Руководителем реставрационных работ была назначена исследователь древнерусской архитектуры Ольга Дмитриевна Савицкая. Вот ее рассказ о тех днях, записанный Александром Розановым, автором книги «Храмы не умирают…»: «Вовсю шло строительство Нового Арбата. И нам, реставраторам, были поставлены очень жесткие сроки. Ситуация осложнялась тем, что без конца шли распоряжения «руководящих товарищей»: церковь сносить. Но решения эти каждый день менялись. У меня сохранилась куча документов, актов, каждый из которых отменяет предыдущий. Научную работу приходилось вести в процессе реставрационных работ.

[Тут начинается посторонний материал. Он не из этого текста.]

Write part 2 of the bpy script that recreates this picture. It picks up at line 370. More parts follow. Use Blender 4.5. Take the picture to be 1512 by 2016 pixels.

К счастью, со мной работали великолепные каменщики Константин Фадеев (он реставрировал Соловецкий монастырь) и Владимир Стороженко, плотник Алексей (к сожалению, забыла его фамилию). Они все были очень способные люди. Умницы необыкновенные. На первый взгляд совершенно неграмотные люди, а оказывается – прирожденные математики. Я над каким-нибудь шаблоном долго голову ломаю, а они приложат шнурок, рейку и делают точнее, чем я проектировала.
Алексей был забулдыгой, но безумно любил цветы. Он каждый день приносил мне огромные, совершенно роскошные букеты цветов. Как-то я ему говорю: «Слушай, Алексей, в чем дело? Почему каждый день цветы?» Он отмалчивался…
Когда почти весь объем работ был закончен (очевидно, это была весна 1966 года. – Д.Ш.), опять пришло решение о сносе храма. Тогда рабочие обнесли весь храм фанерой и остались там на ночь. Я сидела дома, горевала, переживала: опять вся работа насмарку. А они за одну ночь восстановили главы, которые утром поднялись над храмом. Начальство приехало и видит – храм с главами! Сносить уже готовый, только отреставрированный храм как-то неприлично. (Через день-два поставили и кресты, но по приказу Суслова их убрали. Кресты эти до 1990 года пролежали в подвале.)
Рабочие за ночь так устали, что тут же свалились отсыпаться. И Алексей мой не проснулся… Он умер. Я после этого много думала: «Что же это такое было?»